То, что происходит сейчас, не значит, что мы стали хуже. Но можем стать, если опять поверим власти. Я скажу сейчас одну дерзкую вещь. Так повелось, что маленькая страна должна быть рассудительной. Маленькая собачка не может лаять на большую — та ее сожрет. Глава Грузии ведет себя нерассудительно и глупо. А то, что наши в ответ поступают еще более нерассудительно, — об этом и говорить скучно. В конце концов все это пройдет. Но беда в том, что любовь забывается. А ненависть, неприязнь остаются надолго... И вот грузины уезжают, а мы остаемся на своей земле. Я, например, не хочу уезжать и никогда не хотел. Физиологический фактор. Они уезжают, а мы остаемся — с перекореженным сознанием.
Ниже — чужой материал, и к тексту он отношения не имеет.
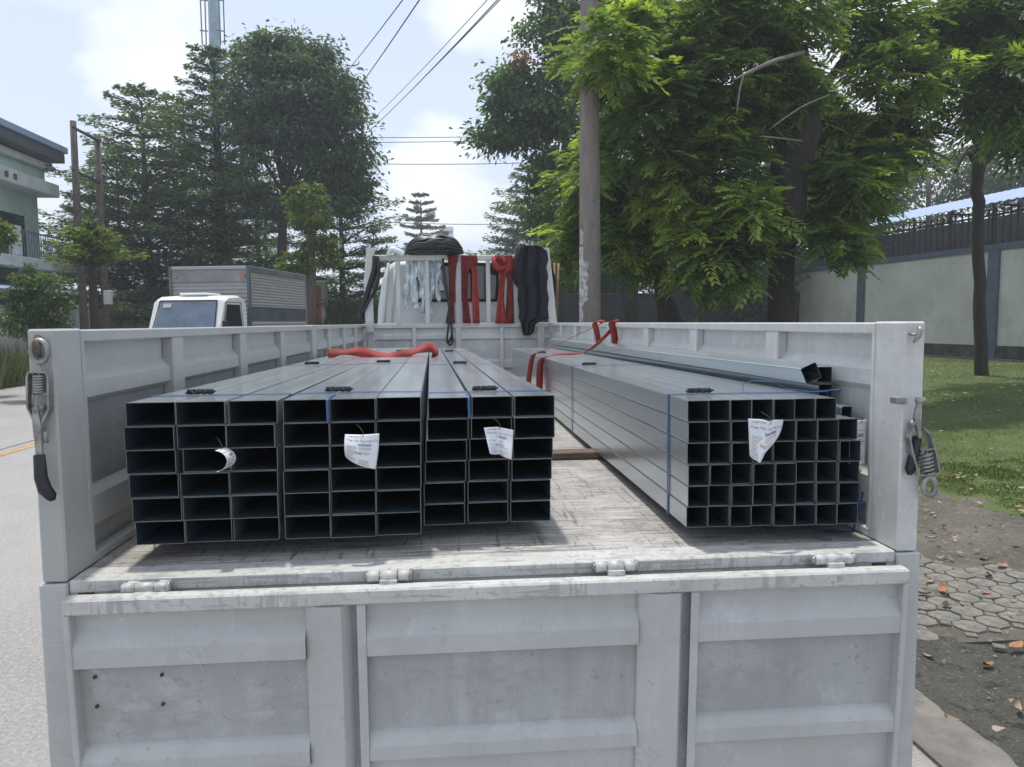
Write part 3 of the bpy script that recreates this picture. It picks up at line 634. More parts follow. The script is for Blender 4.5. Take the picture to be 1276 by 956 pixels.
# long tie wire hanging from the large tag
# ============================================================ WEBBING STRAPS, CLOTHS
def smooth_path(P,n_=6):
    P=[Vector(p) for p in P]; out=[]
    for i in range(len(P)-1):
        p0=P[max(i-1,0)];p1=P[i];p2=P[i+1];p3=P[min(i+2,len(P)-1)]
        for k in range(n_):
            t=k/n_; out.append(.5*((2*p1)+(-p0+p2)*t+(2*p0-5*p1+4*p2-p3)*t*t+(-p0+3*p1-3*p2+p3)*t**3))
    out.append(P[-1]); return out
YS=5.5
q=MB(); q.smooth=True
pa=smooth_path([at(x,y,YS-.0) for x,y in ((409,441.5),(425,439),(446,438.5),(466,442),(487,444),(504,442),(520,437),(534,433),(543,436),(546,440))])
sv=[Vector((0,.35+.5*math.sin(i*.22)**2,1.0-.55*math.sin(i*.22)**2)) for i in range(len(pa))]
q.ribbon(pa,.075,sv,.005)
pb=smooth_path([at(x,y,YS+.12) for x,y in ((495,442),(512,440),(524,434),(536,435),(545,440),(538,443))]); q.ribbon(pb,.07,(0.1,.8,.5),.005)
q.build('strap',M['red'],None,**tagd('crumpled red webbing strap lying across the left tube bundles','webbing strap'))
q=MB(); q.smooth=True
def lay_strap(pts,Y,wd,sidev):
    P=smooth_path([at(x,y,Y) for x,y in pts]); q.ribbon(P,wd,[Vector(sidev)]*len(P),.004)
lay_strap(((767,430),(765,414),(762,403),(765,399.5),(768,402),(759,414),(746,427),(733,437),(722,440.5),(700,441),(684,443.5),(676,447),(673,456),(672,490)),5.5,.058,(.9,.35,.25))
q.build('strap',M['red'],None,**tagd('red webbing strap thrown over the right side wall, the strand nearer the tailgate','webbing strap')); q=MB(); q.smooth=True
lay_strap(((747,432),(744,415),(741,403),(746,400.5),(751,402),(738,409),(718,418),(696,429),(676,437),(666,441),(663,447),(661,458),(658,480)),5.9,.050,(.85,.3,.35))
q.build('strap',M['red'],None,**tagd('red webbing strap thrown over the right side wall, the narrower strand nearer the cab','webbing strap'))
def drape(name,rows,Y,fold,nf,m,label,cat,thick=.05,nu=28,group=None,seed=1):
    """hanging cloth: rows of (py,xl,xr) in the plane at Y; vertical folds; closed front and back"""
    rr=random.Random(seed); ph=[rr.uniform(0,6) for _ in range(4)]
    rows_=[]
    for i in range(len(rows)-1):
        for k in range(4):
            t=k/4; rows_.append(tuple(rows[i][j]*(1-t)+rows[i+1][j]*t for j in range(3)))
    rows_.append(rows[-1]); nv=len(rows_); V=[]; 
    for s_ in (0,1):
        for j,(py,xl,xr) in enumerate(rows_):
            for i in range(nu+1):
                u_=i/nu; x=xl+(xr-xl)*u_; d=fold*(math.sin(u_*nf*2*PI+ph[0]+j*.06)+.5*math.sin(u_*nf*4.3*PI+ph[1]+j*.11))
                edge=min(1,4*min(u_,1-u_)+.1)
                V.append(at(x,py,Y+(d-thick/2*edge if s_==0 else d*.3+thick/2*edge)))
    k0=nv*(nu+1); F=[]
    for j in range(nv-1):
        for i in range(nu):
            a=j*(nu+1)+i; F+= [(a,a+nu+1,a+nu+2,a+1),(k0+a,k0+a+1,k0+a+nu+2,k0+a+nu+1)]
    for j in range(nv-1):
        a=j*(nu+1); b=a+nu+1; F.append((a,k0+a,k0+b,b)); a+=nu; b+=nu; F.append((a,b,k0+b,k0+a))
    for i in range(nu):
        F.append((i,i+1,k0+i+1,k0+i)); a=(nv-1)*(nu+1)+i; F.append((a+1,a,k0+a,k0+a+1))
    mb=MB(); mb.smooth=True; mb.add(V,F); return mb.build(name,m,None,**tagd(label,cat,group))
YH=YF-.05
drape('work_clothes',[(306,651,668),(308,646,676),(313,643,682),(324,640,684),(333,639,682),(345,638,685),(352,640,684),(360,646,684),(372,645,687),(388,647,685),(396,646,686),(400,648,674),(404,649,667),(414,651,665),(418,652,661)],YH,.035,2.7,M['black_cloth'],'black work clothes hung over the right end of the rack','clothes',.10,seed=4)
drape('work_clothes',[(329,684,687),(345,684,692),(362,685,693),(372,686,689)],YF+.10,.02,1,M['black_cloth'],'black sleeve end poking out beyond the right rack post','clothes',.06,nu=10,seed=6)
g='red webbing straps hung on the rack'
drape('strap',[(318,557,572),(330,559,569),(350,560,567.5),(380,559,566),(403,555,567)],YF-.02,.012,1,M['red2'],'red strap hung on the rack nearest the plastic strips','webbing strap',.03,12,g,2)
drape('strap',[(318,574,594),(330,575,596),(338,575,584),(370,576,583),(403,577,587)],YF-.035,.012,2,M['red2'],'doubled red strap hung just right of the middle rack bar, left strand','webbing strap',.03,12,g,3)
drape('strap',[(330,587,594),(345,588,595),(375,588,597),(403,589,598)],YF-.03,.012,1,M['red'],'doubled red strap hung just right of the middle rack bar, right strand','webbing strap',.03,12,g,5)
drape('strap',[(318,620,638),(325,618,641),(336,617,640),(342,623,631),(352,622,629),(375,620,628),(403,617,632)],YF-.04,.012,2,M['red'],'red strap tied in a knot beside the black clothes, front strand','webbing strap',.04,14,g,7)
drape('strap',[(335,629,640),(350,632,639),(375,631,640),(403,629,641)],YF-.02,.012,1,M['red2'],'red strap tied in a knot beside the black clothes, rear strand','webbing strap',.03,12,g,8)
q=MB(); q.smooth=True; c=at(622,328,YF-.10)
for k in range(3): q.tube([c+Vector((.07*math.cos(a+k),.05*math.sin(a*1.3+k),.075*math.sin(a+k*.8))) for a in (i*.7 for i in range(10))],.03,8)
q.build('strap_knot',M['red'],None,**tagd('bunched red knot of webbing hanging at the top of the rack beside the black clothes','webbing knot'))
# rolled tarpaulin on the rack beam
c0=at(541,318,YF+.05); q=MB(); q.smooth=True; V=[];F=[]; nx,nn=30,26
rxw=(at(579,318,YF).x-at(504,318,YF).x)/2; hz_=at(541,292,YF).z-at(541,322,YF).z
for i in range(nx+1):
    t=-1+2*i/nx; s_=max(.02,(1-abs(t)**2.6))**.62
    for k in range(nn):
        a=2*PI*k/nn; cz=math.sin(a); fold=1+.045*math.sin(a*9+t*4)+.03*math.sin(t*11+a*3)
        zz=(cz*.5+.5)*hz_*s_ if cz>0 else (.5+cz*.5*.8)*hz_*s_
        V.append(c0+Vector((t*rxw,.26*math.cos(a)*s_*fold,-.035+zz*fold+ .05*(1-s_))))
for i in range(nx):
    for k in range(nn): F.append((i*nn+k,i*nn+(k+1)%nn,(i+1)*nn+(k+1)%nn,(i+1)*nn+k))
F+=[tuple(range(nn)),tuple(nx*nn+k for k in range(nn-1,-1,-1))]
q.add(V,F); tarp=q.build('tarpaulin',M['tarp'],None,**tagd('dark green folded tarpaulin heaped on top of the rack','tarpaulin'))
for k in range(5):
    f_=.25+.15*k; pth=[]
    for i in range(21):
        t=-.93+1.86*i/20; s_=(1-abs(t)**2.6)**.62; pth.append(c0+Vector((t*rxw,-.255*s_*math.sqrt(max(.02,1-(2*f_-1)**2)),-.035+f_*hz_*s_+.05*(1-s_)+.006*math.sin(i*1.3+k))))
    m_=MB(); m_.tube(pth,.012,6); m_.build('fold',M['tarp'],tarp)
q=MB(); q.smooth=True
P=smooth_path([at(x,y,YF-.03) for x,y in ((484,317),(487,311),(493,312),(498,314),(503,317))]); q.ribbon(P,.12,(0,1,.3),.05); q.build('rag',M['cab'],None,**tagd('small pale rag tucked on the rack left of the tarpaulin','rag'))
# plastic strips
for k,(x,y1,dx) in enumerate(((508,386,-1),(513,378,1),(518,384,0),(522,372,2),(526,390,1),(530,366,-1),(540,392,-2),(544,376,1),(547,362,1),(536,358,0))):
    q=MB(); q.smooth=True; P=smooth_path([at(x+dx*t*2+1.2*math.sin(t*7+k),323+(y1-323)*t,9.24+.02*math.sin(t*9+k)) for t in (0,.2,.4,.6,.8,1)],4); q.ribbon(P,[.03+.05*abs(math.sin(i*.35+k*1.7)) for i in range(len(P))],[Vector((1,.5*math.sin(i*.5+k),0)) for i in range(len(P))],.002)
    q.build('plastic_strip',M['plastic'],None,**tagd(('clear shiny plastic strip, %s under the tarpaulin'%('first from the left','second from the left','third from the left','fourth from the left','fifth from the left','short one just left of the second rack bar','long one just right of the second rack bar','third from the right end','rightmost of the row','slim one behind the second rack bar')[k]),'plastic strip','clear plastic strips hanging from the rack'))
q=MB(); q.smooth=True
P=smooth_path([at(x,y,YF-.06) for x,y in ((468,319),(467,335),(462,352),(455,375),(450,392),(449,398))]); q.ribbon(P,[.07]*(len(P)),(1,.3,0),.03)
P=smooth_path([at(x,y,YF-.08) for x,y in ((470,319),(472,340),(468,360),(458,378),(452,390))]); q.ribbon(P,.04,(1,.2,0),.03)
q.build('rubber_strap',M['rope'],None,**tagd('black rubber strap looped on the left end of the rack','rubber strap'))
q=MB(); q.tube(smooth_path([at(x,y,YF-.07) for x,y in ((552,322),(554,345),(558,370),(562,400),(563,418),(559,427),(557,424))]),.014,7); q.tube(smooth_path([at(x,y,YF-.10) for x,y in ((556,360),(560,385),(559,405),(557,424),(561,430),(564,424),(562,405))]),.013,7)
q.build('rope',M['rope'],None,**tagd('dark rope dangling over the middle of the headboard','rope'))
for k,(x0,x1) in enumerate(((696,693),(691,690))):
    q=MB(); q.tube([at(x0,328,YF+.30),at((x0+x1)/2,370,YF+.28),at(x1,406,YF+.26)],.013,6); q.build('bamboo_stick',M['bamboo'],None,**tagd('thin brown stick outside the right rack post, %s of the two'%('right-hand','left-hand')[k],'stick','thin sticks beside the rack'))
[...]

— Не хочется кончать разговор на этой ноте. Знаю, что вы буквально на днях закончили книгу о так называемых “второстепенных поэтах” XIX века — от Евгения Баратынского до Иннокентия Анненского. Что вас в этой работе грело?

— Я все-таки надеюсь — у меня бывают честолюбивые мечты, — что тот, кто прочтет мою книгу, вообще что-то начнет понимать в русской литературе, в поэзии. Хотя возможно, это моя чудовищная самонадеянность.

— Ничуть не самонадеянность. Я тоже верю в силу слова. Надо только чтобы книга попала в руки молодым, новым поколениям “русских мальчиков и девочек”. Чтобы они, прочитав, “заболели” русской поэзией. И тогда не прервется та самая культурная связь времен, о которой мы с вами так долго говорили.